## start Supplied data
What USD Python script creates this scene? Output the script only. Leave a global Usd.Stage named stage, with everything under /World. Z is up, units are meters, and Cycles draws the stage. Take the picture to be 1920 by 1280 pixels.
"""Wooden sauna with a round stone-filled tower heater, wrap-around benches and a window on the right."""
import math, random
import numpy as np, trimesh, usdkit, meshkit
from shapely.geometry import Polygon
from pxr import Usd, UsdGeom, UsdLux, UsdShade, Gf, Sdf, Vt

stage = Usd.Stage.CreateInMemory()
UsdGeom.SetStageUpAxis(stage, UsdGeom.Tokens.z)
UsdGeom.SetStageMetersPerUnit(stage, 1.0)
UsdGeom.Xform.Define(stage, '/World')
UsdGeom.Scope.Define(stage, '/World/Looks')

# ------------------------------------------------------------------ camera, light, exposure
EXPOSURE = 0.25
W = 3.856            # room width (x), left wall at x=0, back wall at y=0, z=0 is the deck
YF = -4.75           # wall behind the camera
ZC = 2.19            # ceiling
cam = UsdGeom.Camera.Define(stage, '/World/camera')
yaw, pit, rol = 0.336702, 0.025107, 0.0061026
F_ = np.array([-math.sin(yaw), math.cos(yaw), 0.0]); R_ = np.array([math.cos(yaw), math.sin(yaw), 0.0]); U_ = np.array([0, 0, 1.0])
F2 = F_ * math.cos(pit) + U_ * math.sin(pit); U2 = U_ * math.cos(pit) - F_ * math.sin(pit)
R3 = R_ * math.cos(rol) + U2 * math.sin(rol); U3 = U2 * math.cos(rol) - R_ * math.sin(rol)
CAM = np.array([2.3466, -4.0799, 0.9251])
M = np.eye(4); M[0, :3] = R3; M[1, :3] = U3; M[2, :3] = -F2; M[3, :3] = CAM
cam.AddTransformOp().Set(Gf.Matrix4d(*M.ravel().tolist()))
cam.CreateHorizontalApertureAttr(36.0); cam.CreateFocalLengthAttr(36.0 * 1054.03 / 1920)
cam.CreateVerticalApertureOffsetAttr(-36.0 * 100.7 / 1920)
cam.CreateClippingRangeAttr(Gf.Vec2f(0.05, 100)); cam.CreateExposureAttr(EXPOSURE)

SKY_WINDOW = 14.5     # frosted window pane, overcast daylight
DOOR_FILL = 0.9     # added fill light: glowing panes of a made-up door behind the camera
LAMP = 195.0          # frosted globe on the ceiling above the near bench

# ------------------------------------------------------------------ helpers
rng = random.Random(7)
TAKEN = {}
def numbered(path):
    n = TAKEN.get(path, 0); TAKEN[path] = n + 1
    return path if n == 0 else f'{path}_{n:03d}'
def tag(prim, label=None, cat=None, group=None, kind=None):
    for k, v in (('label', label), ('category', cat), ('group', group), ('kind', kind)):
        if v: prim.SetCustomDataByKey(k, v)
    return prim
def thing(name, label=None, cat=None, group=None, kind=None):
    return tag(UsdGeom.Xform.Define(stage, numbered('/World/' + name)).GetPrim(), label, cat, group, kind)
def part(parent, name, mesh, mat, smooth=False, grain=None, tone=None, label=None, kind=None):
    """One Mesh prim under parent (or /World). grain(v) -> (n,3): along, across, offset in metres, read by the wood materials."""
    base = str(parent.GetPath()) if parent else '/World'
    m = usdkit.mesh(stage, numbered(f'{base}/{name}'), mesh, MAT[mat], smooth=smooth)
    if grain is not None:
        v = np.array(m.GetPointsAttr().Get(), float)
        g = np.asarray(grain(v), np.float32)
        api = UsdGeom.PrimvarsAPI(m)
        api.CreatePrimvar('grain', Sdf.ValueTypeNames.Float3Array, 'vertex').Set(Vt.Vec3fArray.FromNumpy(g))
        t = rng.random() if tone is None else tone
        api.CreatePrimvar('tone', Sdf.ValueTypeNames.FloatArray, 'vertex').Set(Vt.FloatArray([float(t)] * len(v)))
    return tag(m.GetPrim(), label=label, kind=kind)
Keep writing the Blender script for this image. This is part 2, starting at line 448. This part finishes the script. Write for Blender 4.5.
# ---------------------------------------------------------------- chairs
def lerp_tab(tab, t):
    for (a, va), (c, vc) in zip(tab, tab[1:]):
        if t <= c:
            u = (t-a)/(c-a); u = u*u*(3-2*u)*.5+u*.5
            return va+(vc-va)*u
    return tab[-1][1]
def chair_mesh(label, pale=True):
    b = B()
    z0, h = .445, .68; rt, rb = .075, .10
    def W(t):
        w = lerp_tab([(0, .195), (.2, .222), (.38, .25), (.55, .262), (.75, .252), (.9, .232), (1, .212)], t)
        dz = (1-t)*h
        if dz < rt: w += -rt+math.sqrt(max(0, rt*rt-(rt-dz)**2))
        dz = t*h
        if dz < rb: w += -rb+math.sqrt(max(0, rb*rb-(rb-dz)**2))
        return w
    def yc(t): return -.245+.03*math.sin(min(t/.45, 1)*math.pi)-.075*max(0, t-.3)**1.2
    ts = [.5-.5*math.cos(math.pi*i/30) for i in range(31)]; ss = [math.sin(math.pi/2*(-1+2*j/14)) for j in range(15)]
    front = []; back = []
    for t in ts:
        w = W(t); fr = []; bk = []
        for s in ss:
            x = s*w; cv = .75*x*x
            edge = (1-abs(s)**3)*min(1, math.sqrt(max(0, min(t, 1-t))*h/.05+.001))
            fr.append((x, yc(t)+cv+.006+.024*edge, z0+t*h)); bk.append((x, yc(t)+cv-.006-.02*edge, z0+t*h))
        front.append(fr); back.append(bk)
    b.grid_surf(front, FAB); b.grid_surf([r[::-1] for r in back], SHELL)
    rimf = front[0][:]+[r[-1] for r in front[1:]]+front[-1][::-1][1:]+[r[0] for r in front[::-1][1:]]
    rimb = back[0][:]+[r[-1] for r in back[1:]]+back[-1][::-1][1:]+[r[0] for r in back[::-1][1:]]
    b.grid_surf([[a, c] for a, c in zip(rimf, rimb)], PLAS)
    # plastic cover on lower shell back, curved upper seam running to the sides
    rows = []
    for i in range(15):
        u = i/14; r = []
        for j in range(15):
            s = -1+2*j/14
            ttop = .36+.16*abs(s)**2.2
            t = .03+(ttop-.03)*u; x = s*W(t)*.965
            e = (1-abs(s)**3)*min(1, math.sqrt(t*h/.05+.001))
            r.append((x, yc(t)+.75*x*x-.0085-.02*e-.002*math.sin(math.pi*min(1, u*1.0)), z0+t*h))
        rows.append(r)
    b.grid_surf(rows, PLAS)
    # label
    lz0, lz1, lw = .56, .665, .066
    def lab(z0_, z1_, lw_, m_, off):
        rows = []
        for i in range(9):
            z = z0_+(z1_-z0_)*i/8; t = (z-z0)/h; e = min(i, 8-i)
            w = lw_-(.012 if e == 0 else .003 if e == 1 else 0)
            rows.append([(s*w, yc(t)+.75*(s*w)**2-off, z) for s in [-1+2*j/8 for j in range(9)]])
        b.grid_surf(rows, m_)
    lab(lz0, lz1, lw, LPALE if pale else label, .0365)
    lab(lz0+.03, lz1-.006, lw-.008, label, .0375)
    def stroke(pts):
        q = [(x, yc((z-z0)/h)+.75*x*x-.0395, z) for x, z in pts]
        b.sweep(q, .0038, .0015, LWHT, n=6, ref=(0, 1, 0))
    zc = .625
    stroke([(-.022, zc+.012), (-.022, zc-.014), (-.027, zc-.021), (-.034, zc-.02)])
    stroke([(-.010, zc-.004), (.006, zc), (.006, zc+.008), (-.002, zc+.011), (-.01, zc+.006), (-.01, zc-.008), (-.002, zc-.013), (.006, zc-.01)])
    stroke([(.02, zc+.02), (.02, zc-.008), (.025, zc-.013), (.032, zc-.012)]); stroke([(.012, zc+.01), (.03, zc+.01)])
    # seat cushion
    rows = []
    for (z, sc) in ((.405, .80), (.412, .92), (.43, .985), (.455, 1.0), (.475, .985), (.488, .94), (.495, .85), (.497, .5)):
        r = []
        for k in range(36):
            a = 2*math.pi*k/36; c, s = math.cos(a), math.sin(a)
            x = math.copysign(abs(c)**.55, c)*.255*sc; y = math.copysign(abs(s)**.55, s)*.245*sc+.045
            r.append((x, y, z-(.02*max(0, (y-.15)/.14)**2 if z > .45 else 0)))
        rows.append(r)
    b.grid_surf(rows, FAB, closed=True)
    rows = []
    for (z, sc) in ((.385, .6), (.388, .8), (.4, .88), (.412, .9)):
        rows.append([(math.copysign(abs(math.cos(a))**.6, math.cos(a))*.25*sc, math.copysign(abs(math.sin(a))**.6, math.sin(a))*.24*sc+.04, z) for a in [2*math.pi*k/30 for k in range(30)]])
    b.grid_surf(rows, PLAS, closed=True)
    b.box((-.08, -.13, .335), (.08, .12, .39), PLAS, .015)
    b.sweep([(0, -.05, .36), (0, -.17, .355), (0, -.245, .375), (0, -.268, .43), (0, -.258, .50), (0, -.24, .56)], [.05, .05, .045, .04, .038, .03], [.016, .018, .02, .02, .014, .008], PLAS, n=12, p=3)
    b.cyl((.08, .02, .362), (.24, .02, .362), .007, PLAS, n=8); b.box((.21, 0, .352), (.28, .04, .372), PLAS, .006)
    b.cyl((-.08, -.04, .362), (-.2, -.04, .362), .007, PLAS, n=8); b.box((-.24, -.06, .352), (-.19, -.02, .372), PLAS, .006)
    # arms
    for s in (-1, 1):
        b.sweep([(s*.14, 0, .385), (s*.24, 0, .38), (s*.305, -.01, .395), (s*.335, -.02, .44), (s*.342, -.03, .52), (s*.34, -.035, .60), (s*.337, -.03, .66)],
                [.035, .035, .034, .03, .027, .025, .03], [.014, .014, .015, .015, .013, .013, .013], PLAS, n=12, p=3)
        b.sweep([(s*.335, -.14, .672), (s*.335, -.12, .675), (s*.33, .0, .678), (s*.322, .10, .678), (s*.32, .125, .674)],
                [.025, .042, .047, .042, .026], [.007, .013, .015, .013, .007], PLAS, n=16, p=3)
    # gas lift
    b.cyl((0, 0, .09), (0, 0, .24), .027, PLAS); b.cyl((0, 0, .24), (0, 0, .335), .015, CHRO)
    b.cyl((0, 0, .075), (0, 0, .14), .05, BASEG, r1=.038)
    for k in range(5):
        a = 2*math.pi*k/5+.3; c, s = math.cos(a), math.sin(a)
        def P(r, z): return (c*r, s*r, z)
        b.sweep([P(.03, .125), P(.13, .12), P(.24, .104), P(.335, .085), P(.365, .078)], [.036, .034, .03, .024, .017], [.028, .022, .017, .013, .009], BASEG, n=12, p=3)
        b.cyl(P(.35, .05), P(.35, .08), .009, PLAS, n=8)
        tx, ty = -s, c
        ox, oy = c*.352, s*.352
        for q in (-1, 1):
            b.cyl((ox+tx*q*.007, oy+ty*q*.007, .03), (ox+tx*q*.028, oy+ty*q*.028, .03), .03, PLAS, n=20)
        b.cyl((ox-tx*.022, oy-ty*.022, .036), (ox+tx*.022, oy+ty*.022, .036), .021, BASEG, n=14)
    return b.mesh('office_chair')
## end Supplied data
The task.
Please return every line from the first one in the records above down to the line containing "UsdGeom.Scope.Define(stage, '/World/Looks')", including both, exactly as written and nothing more.

Response below.
What USD Python script creates this scene? Output the script only. Leave a global Usd.Stage named stage, with everything under /World. Z is up, units are meters, and Cycles draws the stage. Take the picture to be 1920 by 1280 pixels.
"""Wooden sauna with a round stone-filled tower heater, wrap-around benches and a window on the right."""
import math, random
import numpy as np, trimesh, usdkit, meshkit
from shapely.geometry import Polygon
from pxr import Usd, UsdGeom, UsdLux, UsdShade, Gf, Sdf, Vt

stage = Usd.Stage.CreateInMemory()
UsdGeom.SetStageUpAxis(stage, UsdGeom.Tokens.z)
UsdGeom.SetStageMetersPerUnit(stage, 1.0)
UsdGeom.Xform.Define(stage, '/World')
UsdGeom.Scope.Define(stage, '/World/Looks')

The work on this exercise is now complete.